More generally, if the sovereign lays down any of my other rights to others, I lose my rights with respect to others. Remember that I still had all of my rights with respect to everyone but the sovereign after agreeing to the social contract.
So, for instance, the sovereign may stipulate rules for acquiring property. These rules will amount to giving up the rights to take things that we have not acquired as property.
Follow-up: Robin’s answer
It occurred to me, in the middle of the night, that Robin had a more elegant way of answer the question, “how can we authorize the sovereign to act on our rights and give up our rights”. What’s more, it was an answer that I thought I was about to make. But, for some reason, I didn’t. Weird-o. So all credit to Robin and none to me, despite my protestations to the contrary yesterday.

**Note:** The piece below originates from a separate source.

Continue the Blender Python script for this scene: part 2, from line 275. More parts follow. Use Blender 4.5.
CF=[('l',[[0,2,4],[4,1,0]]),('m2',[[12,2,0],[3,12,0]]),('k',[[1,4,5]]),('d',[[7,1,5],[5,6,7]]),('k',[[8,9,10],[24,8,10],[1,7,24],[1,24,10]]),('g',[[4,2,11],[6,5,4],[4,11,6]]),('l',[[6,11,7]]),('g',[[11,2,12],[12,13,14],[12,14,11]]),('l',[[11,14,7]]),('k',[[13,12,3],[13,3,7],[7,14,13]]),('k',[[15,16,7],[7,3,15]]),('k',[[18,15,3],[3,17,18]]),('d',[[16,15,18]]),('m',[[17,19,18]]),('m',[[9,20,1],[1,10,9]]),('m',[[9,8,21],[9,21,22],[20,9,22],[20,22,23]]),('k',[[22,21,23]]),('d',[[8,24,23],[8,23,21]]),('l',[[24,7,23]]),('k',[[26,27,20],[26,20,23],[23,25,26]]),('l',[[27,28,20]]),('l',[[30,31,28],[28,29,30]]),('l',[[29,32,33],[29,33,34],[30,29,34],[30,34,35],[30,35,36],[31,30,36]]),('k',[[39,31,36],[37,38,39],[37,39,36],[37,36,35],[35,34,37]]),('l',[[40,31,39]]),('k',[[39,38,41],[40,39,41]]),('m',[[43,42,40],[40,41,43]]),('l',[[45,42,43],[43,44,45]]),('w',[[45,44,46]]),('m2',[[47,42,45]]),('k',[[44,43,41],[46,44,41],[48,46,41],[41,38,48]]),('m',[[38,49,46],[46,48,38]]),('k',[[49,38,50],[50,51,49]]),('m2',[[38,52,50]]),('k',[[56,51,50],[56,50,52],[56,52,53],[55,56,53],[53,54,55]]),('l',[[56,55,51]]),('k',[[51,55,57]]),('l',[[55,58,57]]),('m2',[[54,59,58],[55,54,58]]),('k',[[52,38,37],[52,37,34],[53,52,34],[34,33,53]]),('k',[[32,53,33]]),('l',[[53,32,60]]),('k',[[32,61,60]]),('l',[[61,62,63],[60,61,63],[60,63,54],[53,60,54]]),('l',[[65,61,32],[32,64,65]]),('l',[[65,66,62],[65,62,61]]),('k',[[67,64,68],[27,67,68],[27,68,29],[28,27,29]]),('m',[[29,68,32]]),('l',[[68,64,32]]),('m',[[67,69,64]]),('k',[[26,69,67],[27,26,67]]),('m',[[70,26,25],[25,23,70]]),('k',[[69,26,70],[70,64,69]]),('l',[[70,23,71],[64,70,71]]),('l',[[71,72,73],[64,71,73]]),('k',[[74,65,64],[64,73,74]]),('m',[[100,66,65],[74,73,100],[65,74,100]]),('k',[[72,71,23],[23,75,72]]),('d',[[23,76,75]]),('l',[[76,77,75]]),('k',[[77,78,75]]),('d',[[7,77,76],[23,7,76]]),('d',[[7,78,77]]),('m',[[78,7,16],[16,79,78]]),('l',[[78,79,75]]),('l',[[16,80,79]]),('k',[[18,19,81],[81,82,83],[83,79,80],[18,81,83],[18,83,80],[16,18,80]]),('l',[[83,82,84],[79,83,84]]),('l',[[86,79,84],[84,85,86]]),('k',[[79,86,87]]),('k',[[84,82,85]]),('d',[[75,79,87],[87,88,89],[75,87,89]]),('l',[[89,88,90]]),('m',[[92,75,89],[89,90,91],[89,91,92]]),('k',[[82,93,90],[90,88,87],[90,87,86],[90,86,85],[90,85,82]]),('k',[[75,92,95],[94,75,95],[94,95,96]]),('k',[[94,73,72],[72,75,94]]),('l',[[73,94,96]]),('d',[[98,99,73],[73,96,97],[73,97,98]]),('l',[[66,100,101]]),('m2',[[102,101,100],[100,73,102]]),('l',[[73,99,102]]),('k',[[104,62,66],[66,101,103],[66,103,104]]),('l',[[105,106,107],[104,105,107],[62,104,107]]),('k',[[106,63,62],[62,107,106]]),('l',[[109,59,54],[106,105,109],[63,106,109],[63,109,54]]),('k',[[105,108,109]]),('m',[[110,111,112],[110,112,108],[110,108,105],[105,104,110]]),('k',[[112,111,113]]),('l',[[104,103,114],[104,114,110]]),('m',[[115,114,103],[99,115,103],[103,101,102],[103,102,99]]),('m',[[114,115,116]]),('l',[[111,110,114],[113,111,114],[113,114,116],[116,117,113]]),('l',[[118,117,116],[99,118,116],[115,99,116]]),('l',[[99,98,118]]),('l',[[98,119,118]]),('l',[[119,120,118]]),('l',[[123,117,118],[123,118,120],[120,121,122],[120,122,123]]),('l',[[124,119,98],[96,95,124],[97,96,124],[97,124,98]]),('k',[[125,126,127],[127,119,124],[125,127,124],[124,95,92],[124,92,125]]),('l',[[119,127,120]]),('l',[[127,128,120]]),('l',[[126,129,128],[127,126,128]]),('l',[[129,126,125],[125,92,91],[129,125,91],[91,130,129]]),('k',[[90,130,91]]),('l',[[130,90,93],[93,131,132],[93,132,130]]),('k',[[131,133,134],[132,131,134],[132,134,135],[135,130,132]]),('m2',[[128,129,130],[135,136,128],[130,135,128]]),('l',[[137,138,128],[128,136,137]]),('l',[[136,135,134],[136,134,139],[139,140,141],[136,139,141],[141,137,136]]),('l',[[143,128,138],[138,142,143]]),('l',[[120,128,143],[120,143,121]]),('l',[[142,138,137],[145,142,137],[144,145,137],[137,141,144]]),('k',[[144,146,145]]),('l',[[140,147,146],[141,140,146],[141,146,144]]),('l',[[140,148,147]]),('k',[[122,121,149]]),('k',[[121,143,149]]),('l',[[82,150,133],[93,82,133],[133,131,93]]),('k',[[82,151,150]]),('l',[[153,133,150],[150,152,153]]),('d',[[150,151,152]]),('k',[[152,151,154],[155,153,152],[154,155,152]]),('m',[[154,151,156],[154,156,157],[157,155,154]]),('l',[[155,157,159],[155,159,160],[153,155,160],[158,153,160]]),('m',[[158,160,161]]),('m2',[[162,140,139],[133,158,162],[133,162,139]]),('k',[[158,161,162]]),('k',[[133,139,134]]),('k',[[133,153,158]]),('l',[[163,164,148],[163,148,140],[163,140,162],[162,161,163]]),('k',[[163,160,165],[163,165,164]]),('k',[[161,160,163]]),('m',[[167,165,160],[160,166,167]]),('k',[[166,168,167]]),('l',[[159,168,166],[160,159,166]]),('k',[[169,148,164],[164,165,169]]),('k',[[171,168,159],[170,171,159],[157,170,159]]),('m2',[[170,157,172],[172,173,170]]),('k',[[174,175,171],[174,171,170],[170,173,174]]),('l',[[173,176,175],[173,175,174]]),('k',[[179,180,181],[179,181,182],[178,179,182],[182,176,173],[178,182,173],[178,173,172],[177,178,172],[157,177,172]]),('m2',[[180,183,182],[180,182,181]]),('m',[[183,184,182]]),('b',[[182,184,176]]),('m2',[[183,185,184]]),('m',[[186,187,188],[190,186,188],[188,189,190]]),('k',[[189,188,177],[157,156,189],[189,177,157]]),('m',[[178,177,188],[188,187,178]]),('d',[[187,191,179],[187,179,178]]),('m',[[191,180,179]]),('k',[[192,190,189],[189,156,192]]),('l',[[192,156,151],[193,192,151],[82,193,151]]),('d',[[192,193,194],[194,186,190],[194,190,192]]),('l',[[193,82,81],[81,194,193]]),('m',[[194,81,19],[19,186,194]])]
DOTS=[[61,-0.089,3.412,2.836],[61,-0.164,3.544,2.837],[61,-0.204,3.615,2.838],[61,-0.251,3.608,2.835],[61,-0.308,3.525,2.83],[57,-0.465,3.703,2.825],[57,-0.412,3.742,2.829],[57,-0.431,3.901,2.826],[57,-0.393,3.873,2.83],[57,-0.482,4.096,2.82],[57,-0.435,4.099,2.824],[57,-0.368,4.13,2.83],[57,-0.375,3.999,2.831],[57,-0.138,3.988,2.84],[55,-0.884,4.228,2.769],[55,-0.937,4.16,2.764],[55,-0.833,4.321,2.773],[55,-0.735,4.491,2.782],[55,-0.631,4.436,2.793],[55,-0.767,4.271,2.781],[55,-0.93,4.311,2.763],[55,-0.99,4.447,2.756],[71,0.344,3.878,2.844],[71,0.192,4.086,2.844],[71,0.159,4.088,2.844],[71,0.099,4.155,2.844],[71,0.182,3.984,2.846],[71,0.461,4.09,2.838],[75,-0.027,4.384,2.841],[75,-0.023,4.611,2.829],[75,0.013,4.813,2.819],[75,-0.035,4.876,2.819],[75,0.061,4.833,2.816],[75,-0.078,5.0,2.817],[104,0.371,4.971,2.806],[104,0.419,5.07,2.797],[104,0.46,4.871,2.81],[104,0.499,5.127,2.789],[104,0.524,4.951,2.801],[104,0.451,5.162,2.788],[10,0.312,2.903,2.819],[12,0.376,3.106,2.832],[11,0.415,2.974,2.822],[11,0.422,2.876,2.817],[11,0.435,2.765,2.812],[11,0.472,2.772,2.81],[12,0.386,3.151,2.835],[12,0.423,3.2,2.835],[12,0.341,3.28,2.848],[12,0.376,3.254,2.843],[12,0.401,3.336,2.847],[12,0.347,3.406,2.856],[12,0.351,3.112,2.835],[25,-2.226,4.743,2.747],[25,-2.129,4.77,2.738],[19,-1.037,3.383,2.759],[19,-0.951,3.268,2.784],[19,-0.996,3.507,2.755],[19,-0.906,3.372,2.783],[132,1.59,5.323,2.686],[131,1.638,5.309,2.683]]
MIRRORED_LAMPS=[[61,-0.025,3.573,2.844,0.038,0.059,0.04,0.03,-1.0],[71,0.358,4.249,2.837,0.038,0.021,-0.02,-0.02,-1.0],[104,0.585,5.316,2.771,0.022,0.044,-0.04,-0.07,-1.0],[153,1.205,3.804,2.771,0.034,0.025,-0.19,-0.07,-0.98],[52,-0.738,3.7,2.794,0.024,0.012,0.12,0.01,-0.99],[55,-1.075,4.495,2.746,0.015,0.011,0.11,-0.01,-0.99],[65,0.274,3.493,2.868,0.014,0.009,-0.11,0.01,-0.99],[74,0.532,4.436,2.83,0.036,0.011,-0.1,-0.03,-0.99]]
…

Here’s the answer. When you authorize the sovereign to act on your behalf, you haven’t given up your rights to compete with him or her. When you give up your rights to the sovereign, you give up your rights to compete with the sovereign.
Let’s illustrate that. If I authorize Sam as my real estate agent, I have made it so that he can buy a house in my name: I’ll be liable for the costs and, of course, I’ll get to live in it. But I haven’t given up my right of buying a house on my own. I might find a house I want and buy it by myself. Maybe I want to snap it up before someone else gets it or maybe I want to avoid paying Sam’s commission. Why I would do this isn’t as important as the fact that I can. Authorizing Sam doesn’t involve giving up my right to compete with him.
Now, the sovereign. Authorizing the sovereign means that I’m liable for the moral consequences of his actions. If he gives up my right to take the water in front of Ty, then I lack that right. But I still have the right to compete with the sovereign. Giving up my rights puts an end to that.
Of course, you might wonder why the sovereign needs both. If I authorize all of the sovereign’s actions, then his first act would be to surrender all of my rights to him. At least, that’s what a smart sovereign would do. So “authorize and give up” is probably a redundant formulation. But it isn’t contradictory.